[Exercise]: Leave out the pictures and retype only the lines from the opening line to the line that holds "drape('bunker', 142, 190, 693.4, 694.6, M['sand'], 8)", both ends included.

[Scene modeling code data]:
/---

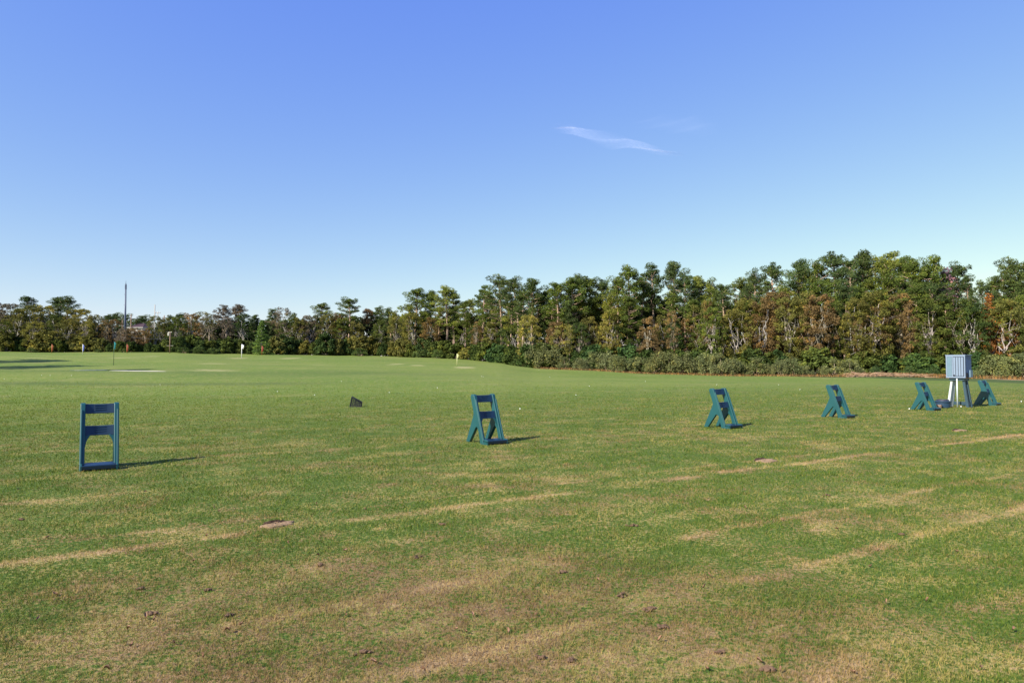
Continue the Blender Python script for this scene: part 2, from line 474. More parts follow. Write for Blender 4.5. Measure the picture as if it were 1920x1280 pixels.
# ---- draped patches (bunkers, dry spots) ----
def drape(name, px0, px1, py0, py1, mat, seed=0, lift=.02, kind='structure'):
    """irregular flat patch on the ground between the ground points under two image rows"""
    rg = random.Random(seed)
    c = on_ground((px0 + px1) / 2, (py0 + py1) / 2)
    a = on_ground((px0 + px1) / 2, py0).y; b = on_ground((px0 + px1) / 2, py1).y
    ry = max(abs(a - b) / 2, .1); rx = (px1 - px0) / 1280 * c.y / 2
    cy = (a + b) / 2; cx = (px0 + px1 - 1920) / 2 / 1280 * cy
    ph = [rg.uniform(0, 6.28) for _ in range(4)]
    V = [(cx, cy, gz(cx, cy) + lift)]; F = []
    K, Q = 56, 6
    for q in range(1, Q + 1):
        for k in range(K):
            t = 2 * math.pi * k / K
            rr = q / Q * (1 + .13 * math.sin(2 * t + ph[0]) + .1 * math.sin(3 * t + ph[1]) + .07 * math.sin(5 * t + ph[2]) + .05 * math.sin(9 * t + ph[3]))
            x, y = cx + rx * rr * math.cos(t), cy + ry * rr * math.sin(t)
            V.append((x, y, gz(x, y) + (lift if q < Q else -.03)))
    tri = [(0, 1 + k, 1 + (k + 1) % K, 1 + (k + 1) % K) for k in range(K)]
    bm = bmesh.new(); vs = [bm.verts.new(v) for v in V]
    for k in range(K): bm.faces.new((vs[0], vs[1 + k], vs[1 + (k + 1) % K]))
    for q in range(Q - 1):
        for k in range(K):
            A = 1 + q * K; B = 1 + (q + 1) * K
            bm.faces.new((vs[A + k], vs[B + k], vs[B + (k + 1) % K], vs[A + (k + 1) % K]))
    o = bm_obj(name, bm, mat, smooth=True)
    o['kind'] = kind
    return o

drape('bunker', 205, 305, 694.9, 696.2, M['sand'], 4)
drape('bunker', 142, 190, 693.4, 694.6, M['sand'], 8)

# ------------------------------------------------------------------ bag racks
def side_profile():
    # (y to the rear, z) outline of one cheek: front post leaning back with a rear leg
    o = [(0, 0), (.125, 0)]
    o += [(.165, .15), (.195, .25)]                     # rear edge of post foot up to the arch
    o += [(.215, .295), (.25, .325), (.29, .32), (.325, .28)]
    o += [(.545, 0), (.665, 0)]
    o += [(.47, .38), (.40, .52), (.38, .58), (.386, .63), (.488, .90), (.484, .935), (.46, .957), (.39, .96), (.36, .945), (.345, .91)]
    return o

def make_rack():
    root = empty('bag_rack', (0, 0, 0), 0, None, None)
    W = .497; T = .066
    prof = side_profile()
    for s in (-1, 1):
        bm = bmesh.new()
        vs = [bm.verts.new((s * (W / 2) - (T if s > 0 else 0), y, z)) for y, z in prof]
        f = bm.faces.new(vs)
        r = bmesh.ops.extrude_face_region(bm, geom=[f])
        bmesh.ops.translate(bm, verts=[v for v in r['geom'] if isinstance(v, bmesh.types.BMVert)], vec=(T, 0, 0))
        bmesh.ops.triangulate(bm, faces=[f for f in bm.faces if len(f.verts) > 4])
        me_o = bm_obj('side_frame', bm, M['plastic'], root, bevel=.014)
        # raised edge rib along the front post
        rib = bmesh.new()
        ang = math.atan2(.36, .95)
        add_box(rib, (s * (W / 2 - .018), .165, .47), (.026, .03, .84), Matrix.Rotation(-ang, 3, 'X'))
        bm_obj('edge_rib', rib, M['plastic'], me_o, bevel=.008)
    IW = W - 2 * T + .01
    lean = .375
    def rail(z0, z1, name, ridges, thick=.035, off=.035):
        bm = bmesh.new()
        K = 14; rows = []
        for zi, z in enumerate((z0, z1)):
            row = []
            for k in range(K + 1):
                u = -1 + 2 * k / K
                sag = .022 * (1 - u * u)                 # dished towards the rear
                dz = -.008 * (1 - u * u) if zi == 1 else .0
                row.append(((u * IW / 2), lean * z + off + sag, z + dz))
            rows.append(row)
        vf = [[bm.verts.new(p) for p in r] for r in rows]
        vb = [[bm.verts.new((p[0], p[1] + thick, p[2])) for p in r] for r in rows]
        for k in range(K):
            bm.faces.new((vf[0][k], vf[0][k + 1], vf[1][k + 1], vf[1][k])); bm.faces.new((vb[0][k], vb[1][k], vb[1][k + 1], vb[0][k + 1]))
            bm.faces.new((vf[1][k], vf[1][k + 1], vb[1][k + 1], vb[1][k])); bm.faces.new((vf[0][k], vb[0][k], vb[0][k + 1], vf[0][k + 1]))
        for k in (0, K): bm.faces.new((vf[0][k], vf[1][k], vb[1][k], vb[0][k]))
        o = bm_obj(name, bm, M['plastic_shaded'], root, bevel=.008)
        for j in range(ridges):
            z = z0 + (z1 - z0) * (.36 + .44 * j / max(ridges - 1, 1))
            pts = []
            for k in range(9):
                u = -.45 + .9 * k / 8
                pts.append((u * IW / 2 + .01, lean * z + off + .022 * (1 - u * u) + .001, z))
            tubes_obj('groove_ridge', [(pts, [.002] + [.0065] * 7 + [.002], 6)], M['plastic_shaded'], o)
        return o
    rail(.80, .945, 'top_rail', 3)
    rail(.485, .63, 'middle_rail', 3)
    # arched brackets below the middle rail
    for s in (-1, 1):
        bm = bmesh.new()
        x0 = s * (W / 2 - T + .003)
        pr = [(0, .50), (-.075 * s, .50), (-.055 * s, .472), (-.03 * s, .43), (-.012 * s, .37), (0, .30)]
        vs = [bm.verts.new((x0 + a, lean * z + .045, z)) for a, z in pr]
        f = bm.faces.new(vs); r = bmesh.ops.extrude_face_region(bm, geom=[f])
        bmesh.ops.translate(bm, verts=[v for v in r['geom'] if isinstance(v, bmesh.types.BMVert)], vec=(0, .03, 0))
        bmesh.ops.triangulate(bm, faces=[f for f in bm.faces if len(f.verts) > 4])
        bm_obj('bracket', bm, M['plastic'], root)
    # foot tray: sloping shelf in front with a raised lip
    bm = bmesh.new()
    tw = W - .03
    pr = [(.12, .105), (-.085, .075), (-.105, .095), (-.125, .085), (-.120, .030), (-.10, .022), (-.09, .052), (.12, .078)]
    vs = [bm.verts.new((-tw / 2, y, z)) for y, z in pr]
    f = bm.faces.new(vs); r = bmesh.ops.extrude_face_region(bm, geom=[f])
    bmesh.ops.translate(bm, verts=[v for v in r['geom'] if isinstance(v, bmesh.types.BMVert)], vec=(tw, 0, 0))
    bmesh.ops.triangulate(bm, faces=[f for f in bm.faces if len(f.verts) > 4])
    tr = bm_obj('foot_tray', bm, M['plastic_shaded'], root, bevel=.006)
    for s in (-1, 1):
        bm = bmesh.new()
        pr = [(.02, .11), (-.11, .098), (-.125, .085), (-.122, .004), (-.09, .004), (.02, .004)]
        vs = [bm.verts.new((s * (tw / 2) + (-.0 if s < 0 else -.022), y, z)) for y, z in pr]
        f = bm.faces.new(vs); r = bmesh.ops.extrude_face_region(bm, geom=[f])
        bmesh.ops.translate(bm, verts=[v for v in r['geom'] if isinstance(v, bmesh.types.BMVert)], vec=(.022, 0, 0))
        bmesh.ops.triangulate(bm, faces=[f for f in bm.faces if len(f.verts) > 4])
        bm_obj('tray_end', bm, M['plastic'], tr, bevel=.005)
    return root

rack = make_rack()
#        px of foot centre, py of foot, rotation about z, label
RACKS = ((186, 881, 33.5, 'dark blue plastic bag rack seen face on, leftmost and nearest of the row'),
         (927, 833, 33.5, 'teal bag rack standing alone in the middle of the field beyond the worn lane'),
         (1373, 803.5, 33.5, 'teal bag rack side on, first right of the one in mid field'),
         (1588, 783.5, 33.5, 'teal bag rack halfway between mid right rack and the cabinet on legs'),
         (1751, 769.5, 33.5, 'teal bag rack just left of the round blue tub'),
         (1866, 760.5, 33.5, 'teal bag rack right of the cabinet on legs, farthest of the row'))
for i, (px, py, rz, lab) in enumerate(RACKS):
    o = rack if i == 0 else copy_tree(rack)
    p = on_ground(px, py)
    o.location = (p.x, p.y, p.z - .006)
    o.rotation_euler = (0, 0, R(rz + (-1.5, 1, 0, 2, -1, 2)[i]))
    tag(o, lab, 'bag rack', 'plastic golf bag racks standing along the tee line')

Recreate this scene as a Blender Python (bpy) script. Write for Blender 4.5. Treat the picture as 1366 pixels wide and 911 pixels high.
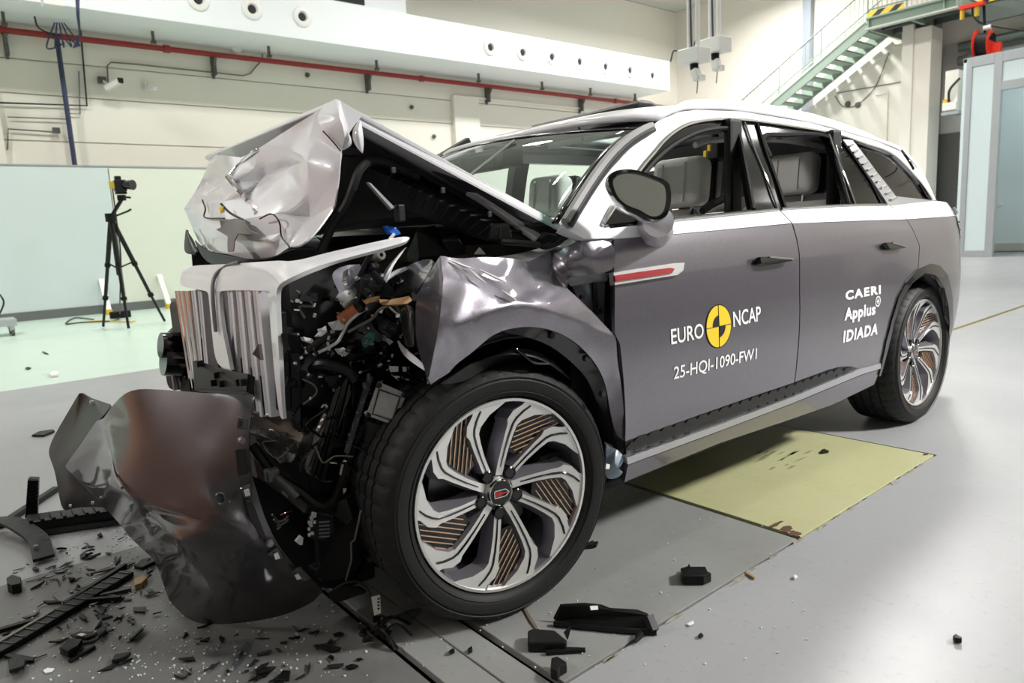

\---

[Written answer]:
Continue the Blender Python script for this scene: part 2, from line 474. More parts follow. Write for Blender 4.5. Measure the picture as if it were 1920x1280 pixels.
# ---- draped patches (bunkers, dry spots) ----
def drape(name, px0, px1, py0, py1, mat, seed=0, lift=.02, kind='structure'):
    """irregular flat patch on the ground between the ground points under two image rows"""
    rg = random.Random(seed)
    c = on_ground((px0 + px1) / 2, (py0 + py1) / 2)
    a = on_ground((px0 + px1) / 2, py0).y; b = on_ground((px0 + px1) / 2, py1).y
    ry = max(abs(a - b) / 2, .1); rx = (px1 - px0) / 1280 * c.y / 2
    cy = (a + b) / 2; cx = (px0 + px1 - 1920) / 2 / 1280 * cy
    ph = [rg.uniform(0, 6.28) for _ in range(4)]
    V = [(cx, cy, gz(cx, cy) + lift)]; F = []
    K, Q = 56, 6
    for q in range(1, Q + 1):
        for k in range(K):
            t = 2 * math.pi * k / K
            rr = q / Q * (1 + .13 * math.sin(2 * t + ph[0]) + .1 * math.sin(3 * t + ph[1]) + .07 * math.sin(5 * t + ph[2]) + .05 * math.sin(9 * t + ph[3]))
            x, y = cx + rx * rr * math.cos(t), cy + ry * rr * math.sin(t)
            V.append((x, y, gz(x, y) + (lift if q < Q else -.03)))
    tri = [(0, 1 + k, 1 + (k + 1) % K, 1 + (k + 1) % K) for k in range(K)]
    bm = bmesh.new(); vs = [bm.verts.new(v) for v in V]
    for k in range(K): bm.faces.new((vs[0], vs[1 + k], vs[1 + (k + 1) % K]))
    for q in range(Q - 1):
        for k in range(K):
            A = 1 + q * K; B = 1 + (q + 1) * K
            bm.faces.new((vs[A + k], vs[B + k], vs[B + (k + 1) % K], vs[A + (k + 1) % K]))
    o = bm_obj(name, bm, mat, smooth=True)
    o['kind'] = kind
    return o

drape('bunker', 205, 305, 694.9, 696.2, M['sand'], 4)
drape('bunker', 142, 190, 693.4, 694.6, M['sand'], 8)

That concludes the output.